**Source excerpt**
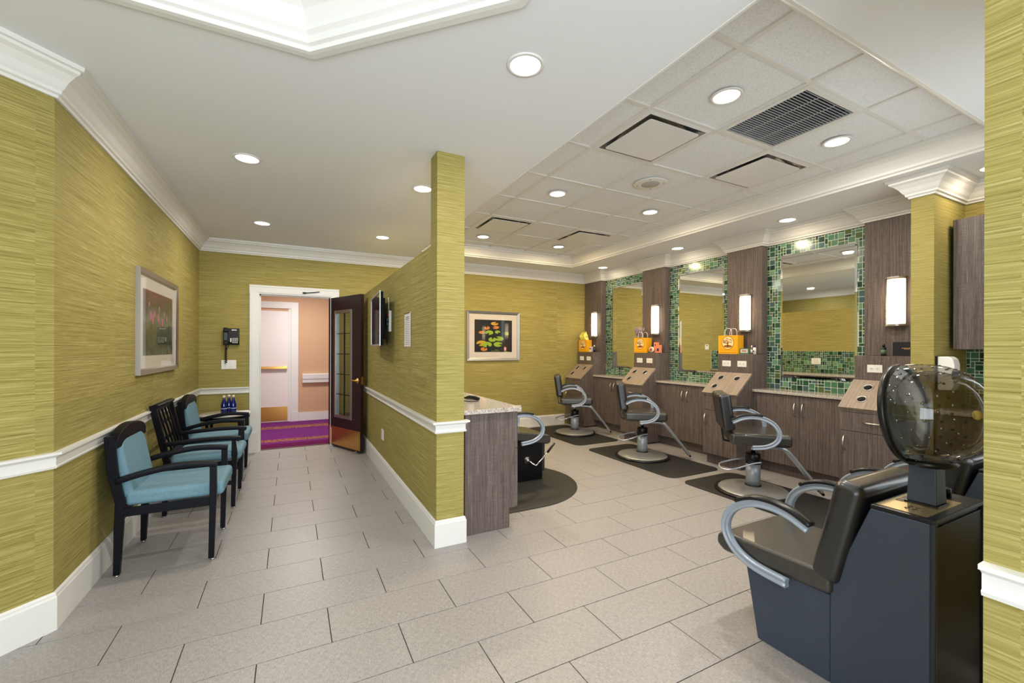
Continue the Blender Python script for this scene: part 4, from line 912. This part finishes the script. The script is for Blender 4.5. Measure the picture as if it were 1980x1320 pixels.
x, y = cellc(2, 3); t = thing('ceiling_speaker', 'round white ceiling speaker with perforated centre', 'speaker', (x, y, ZG))
MB().lathe([(.001, -.001), (.150, -.001), (.150, -.003), (.140, -.007), (.085, -.008), (.001, -.008)], n=44).build('grille_ring', WHITE, t)
MB().lathe([(.001, -.0095), (.080, -.009), (.082, -.0075), (.001, -.0075)], n=32).build('mesh_centre', P('mesh_grey', (178, 176, 172), .6), t)
for k in range(4):
    q = R(45+90*k); MB().lathe([(.001, 0), (.005, 0), (.005, -.002), (.001, -.002)], (.115*math.cos(q), .115*math.sin(q), -.0075), 8).build('screw', DARK, t)

# ================================================================== things on the station shelves (shelf top at z = 1.316)
SH = 1.3165
YEL = P('bag_yellow', (244, 172, 22), .55); BROWN = P('print_brown', (150, 92, 22), .6); CREAM = P('print_cream', (244, 220, 160), .6); TWINE = P('twist_handle', (236, 230, 216), .7)
def paper_bag(y, label, w=.26, h=.225, dp=.11):
    t = thing('paper_bag', label, 'bag', (4.79, y, SH), group='yellow paper bags on the station shelves'); a = w/2; d = dp/2
    m = MB(); k = .003
    m.box(-d, -d+k, -a, a, 0, h).box(d-k, d, -a, a, 0, h).box(-d+k, d-k, -a, -a+k, 0, h).box(-d+k, d-k, a-k, a, 0, h).box(-d+k, d-k, -a+k, a-k, 0, k)
    b = m.build('body', YEL, t)
    x0 = -d-.0004; R0 = .083; cz = h*.60
    def disc(r0, r1, cy, z, mt, nm, dx=0, n=32):
        v = [(x0-dx, cy+r0*math.cos(2*PI*j/n), z+r0*math.sin(2*PI*j/n)) for j in range(n)]+[(x0-dx, cy+r1*math.cos(2*PI*j/n), z+r1*math.sin(2*PI*j/n)) for j in range(n)]
        return MB().add(v, [(j, (j+1) % n, (j+1) % n+n, j+n) for j in range(n)]).build(nm, mt, b)
    disc(R0, R0*.93, 0, cz, BROWN, 'printed_ring'); disc(R0*.90, .0005, 0, cz, CREAM, 'printed_disc'); 
    cr = MB()
    rn = random.Random(3)
    for _ in range(46):
        q = rn.uniform(0, 2*PI); rr = R0*.78*math.sqrt(rn.random()); yy = rr*math.cos(q)*.98; zz = cz+R0*.22+abs(rr)*math.sin(q)*.62
        if zz < cz-R0*.1: zz = cz-R0*.05+rn.random()*R0*.2
        s = R0*.075; cr.add([(x0-.0006, yy-s, zz), (x0-.0006, yy, zz-s), (x0-.0006, yy+s, zz), (x0-.0006, yy, zz+s)], [(0, 1, 2, 3)])
    cr.add([(x0-.0006, -.008, cz-R0*.5), (x0-.0006, .008, cz-R0*.5), (x0-.0006, .004, cz+R0*.3), (x0-.0006, -.004, cz+R0*.3)], [(0, 1, 2, 3)])
    cr.add([(x0-.0006, R0*.7*math.cos(q), cz-R0*.52+R0*.2*math.sin(q)) for q in [2*PI*j/16 for j in range(16)]], [tuple(range(16))])
    cr.build('printed_tree', BROWN, b)['kind'] = 'stuff'
    MB().add([(x0, -a+.004, .012), (x0, a-.004, .012), (x0, a-.004, .016), (x0, -a+.004, .016)], [(0, 1, 2, 3)]).build('printed_line', BROWN, b)
    MB().add([(x0, -a+.004, .043), (x0, a-.004, .043), (x0, a-.004, .045), (x0, -a+.004, .045)], [(0, 1, 2, 3)]).build('printed_line', BROWN, b)
    return t, a, d, h
def handles(t, a, d, h, hh=.085):
    for x in (-d+.006, d-.006):
        MB().tube(smoothpath([(x, -.048, h-.03), (x, -.046, h+hh*.5), (x, -.03, h+hh*.92), (x, 0, h+hh), (x, .03, h+hh*.92), (x, .046, h+hh*.5), (x, .048, h-.03)], 4), .0032, 6).build('handle', TWINE, t)
b1, a, d, h = paper_bag(3.447, 'yellow paper bag with white twisted handles, beside the small soap box'); handles(b1, a, d, h)
b2, a, d, h = paper_bag(4.925, 'yellow paper bag with dried lavender, next to the round tin'); handles(b2, a, d, h)
lv = MB(); rn = random.Random(5); LAV = P('dried_lavender', (150, 132, 142), .8)
lav = thing('lavender_bunch', 'bunch of dried lavender standing in the middle yellow bag', 'dried flowers', (4.79, 4.99, SH+.004))
for k in range(34):
    ax_, ay = rn.uniform(-.03, .03), rn.uniform(-.03, .045); tx, ty = ax_*1.4, ay+rn.uniform(-.06, .12); tz = .27+rn.uniform(0, .09)
    lv.tube([(ax_*.4, ay*.4, .212), ((ax_+tx)/2, (ay+ty)/2*.7, tz*.7), (tx*.8, ty*.85, tz)], [.0012, .0012, .001], 4); lv.lathe([(.001, -.006), (.009, 0), (.010, .022), (.001, .06)], (tx*.8, ty*.85, tz-.02), 5, (tx*.5, ty*.6, .25))
lv.build('stems', LAV, lav)['kind'] = 'stuff'
b3, a, d, h = paper_bag(6.37, 'yellow paper bag stuffed with yellow tissue, farthest away', .24, .215)
ts = thing('tissue_paper', 'crumpled pale yellow tissue paper in the farthest bag', 'tissue paper', (4.79, 6.38, SH+.205))
m = MB(); rn = random.Random(11)
for k in range(7):
    y = -.08+.026*k; zt = .085+.06*math.sin(k*1.9)**2; m.add([(-.04, y-.02, -.04), (.04, y-.01, -.04), (.035, y+.03, zt*.6), (0, y+.02*math.sin(k), zt+.03), (-.045, y+.03, zt*.7)], [(0, 1, 2, 3, 4)])
m.build('sheets', P('tissue', (236, 222, 110), .7), ts)
def block(name, label, cat, x, y, w, dp, h, mt, z=SH, rz=0, bev=.001):
    t = thing(name, label, cat, (x, y, z), rz); MB().box(-dp/2, dp/2, -w/2, w/2, 0, h).build('carton', mt, t, bevel=bev); return t
def bottle(name, label, x, y, r, h, body, cap, lab=None, z=SH):
    t = thing(name, label, 'bottle', (x, y, z)); hb = h*.66
    MB().lathe([(.001, 0), (r, 0), (r, hb), (r*.75, hb+r*.35), (r*.42, hb+r*.55), (r*.42, h*.78), (.001, h*.78)], n=20).build('bottle_body', body, t)
    MB().lathe([(r*.52, h*.76), (r*.52, h), (.001, h)], n=14).build('cap', cap, t)
    if lab: MB().lathe([(r*1.02, h*.14), (r*1.02, h*.52)], n=20).build('paper_label', lab, t)
    return t
OR2 = P('carton_coral', (232, 140, 100), .6); NVY = P('print_navy', (34, 42, 92), .5); GREEN = P('carton_green', (92, 126, 108), .6); AMB = P('dark_bottle', (22, 26, 24), .15)
def tagp(t, x, y0, y1, z0, z1, mt, nm='printed_label'): MB().box(x-.0006, x, y0, y1, z0, z1).build(nm, mt, t)
t = block('soap_box', 'small green and cream soap box beside the yellow bag with white handles', 'box', 4.79, 3.255, .105, .05, .068, GREEN); tagp(t, -.0255, -.045, .045, .016, .056, MAT_BOARD); tagp(t, -.0262, -.028, .028, .030, .042, P('print_red', (150, 70, 60), .6), 'printed_stripe')
bottle('small_bottle', 'small bottle with silver cap right of the green soap box', 4.79, 3.178, .012, .10, P('tan_bottle', (120, 96, 80), .3), PLATE, MAT_BOARD)
t = bottle('small_bottle', 'white bottle with navy cap at the shelf end by the mirror', 4.79, 3.143, .0165, .105, PLATE, NVY); MB().lathe([(.001, 0), (.009, 0), (.009, .0008), (.001, .0008)], (-.0165, 0, .035), 12, (-1, 0, 0)).build('printed_dot', NVY, t)
t = thing('round_tin', 'round white and orange tin leaning beside the lavender bag', 'tin', (4.755, 4.70, SH+.045))
MB().lathe([(.001, 0), (.043, 0), (.043, .02), (.001, .02)], ax=(-1, 0, .15), n=28).build('tin_body', PLATE, t); MB().lathe([(.001, .0), (.034, .0), (.034, .001), (.001, .001)], (-.0202, 0, .0032), 28, (-1, 0, .15)).build('label', OR2, t); MB().lathe([(.001, .0), (.014, .0), (.014, .001), (.001, .001)], (-.0215, 0, .0034), 20, (-1, 0, .15)).build('label_centre', NVY, t)
t = block('tall_carton', 'tall coral carton with round navy seal behind the round tin', 'box', 4.80, 4.66, .055, .05, .155, OR2); MB().lathe([(.001, 0), (.012, 0), (.012, .0008), (.001, .0008)], (-.0252, 0, .115), 14, (-1, 0, 0)).build('printed_seal', NVY, t)
t = block('square_carton', 'wide coral carton with navy label at the mirror end of the second shelf', 'box', 4.79, 4.60, .058, .05, .115, OR2, bev=.002); t.location.y = 4.598; tagp(t, -.0255, -.02, .02, .025, .065, NVY)
t = thing('pyramid_box', 'dark green pyramid box between the lavender bag and round tin', 'box', (4.80, 4.745, SH)); MB().add([(-.045, -.04, 0), (.04, -.04, 0), (.04, .04, 0), (-.045, .04, 0), (0, 0, .13)], [(3, 2, 1, 0), (0, 1, 4), (1, 2, 4), (2, 3, 4), (3, 0, 4)]).build('carton', P('deep_green', (20, 54, 34), .4), t)
t = block('cream_jar_box', 'cream box with dark round seal beside the farthest yellow bag', 'box', 4.80, 6.205, .055, .045, .095, MAT_BOARD); MB().lathe([(.001, 0), (.016, 0), (.016, .0008), (.001, .0008)], (-.0228, 0, .055), 14, (-1, 0, 0)).build('printed_seal', NVY, t)
t = block('small_cream_box', 'tiny cream box in front of the taller seal-printed box', 'box', 4.755, 6.19, .045, .03, .042, CREAM); tagp(t, -.0155, -.012, .012, .012, .03, OR2)
t = bottle('pump_bottle', 'dark bottle with white cap and navy label on the farthest shelf', 4.80, 6.12, .024, .12, AMB, PLATE, NVY)
t = bottle('oil_bottle', 'dark green bottle beside the black booklet on the nearest shelf', 4.80, 1.925, .020, .108, AMB, BLACKP, P('label_green', (86, 110, 92), .5))
t = thing('black_booklet', 'black folded booklet with gold print standing on the nearest shelf', 'booklet', (4.81, 1.757, SH))
MB().box(-.003, 0, -.105, .105, 0, .125).build('cover', P('matt_black', (16, 17, 24), .5), t); MB().bar((0, .105, .0625), (.055, -.06, .0625), .125, .003, (0, 0, 1)) 
MB().prism([(0, .105), (.003, .105), (.055, -.08), (.052, -.083)], 'xy', 0, .125).build('back_cover', MATS['matt_black'], t)
g = MB()
for k, (yy, w) in enumerate([(.036, .006), (.026, .005), (.017, .007), (.006, .006), (-.004, .005), (-.014, .006), (-.024, .005)]): g.box(-.0036, -.003, yy-w/2, yy+w/2, .068, .074)
g.box(-.0036, -.003, -.014, .024, .060, .0625); g.build('gold_print', P('gold_print', (206, 160, 96), .4), t)['kind'] = 'stuff'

**What the task asks**
Copy nothing but the lines from the top of the material through the line holding "q = R(45+90*k);", exactly as written; omit pictures.

**Worked solution**
Continue the Blender Python script for this scene: part 4, from line 912. This part finishes the script. The script is for Blender 4.5. Measure the picture as if it were 1980x1320 pixels.
x, y = cellc(2, 3); t = thing('ceiling_speaker', 'round white ceiling speaker with perforated centre', 'speaker', (x, y, ZG))
MB().lathe([(.001, -.001), (.150, -.001), (.150, -.003), (.140, -.007), (.085, -.008), (.001, -.008)], n=44).build('grille_ring', WHITE, t)
MB().lathe([(.001, -.0095), (.080, -.009), (.082, -.0075), (.001, -.0075)], n=32).build('mesh_centre', P('mesh_grey', (178, 176, 172), .6), t)
for k in range(4):
    q = R(45+90*k); MB().lathe([(.001, 0), (.005, 0), (.005, -.002), (.001, -.002)], (.115*math.cos(q), .115*math.sin(q), -.0075), 8).build('screw', DARK, t)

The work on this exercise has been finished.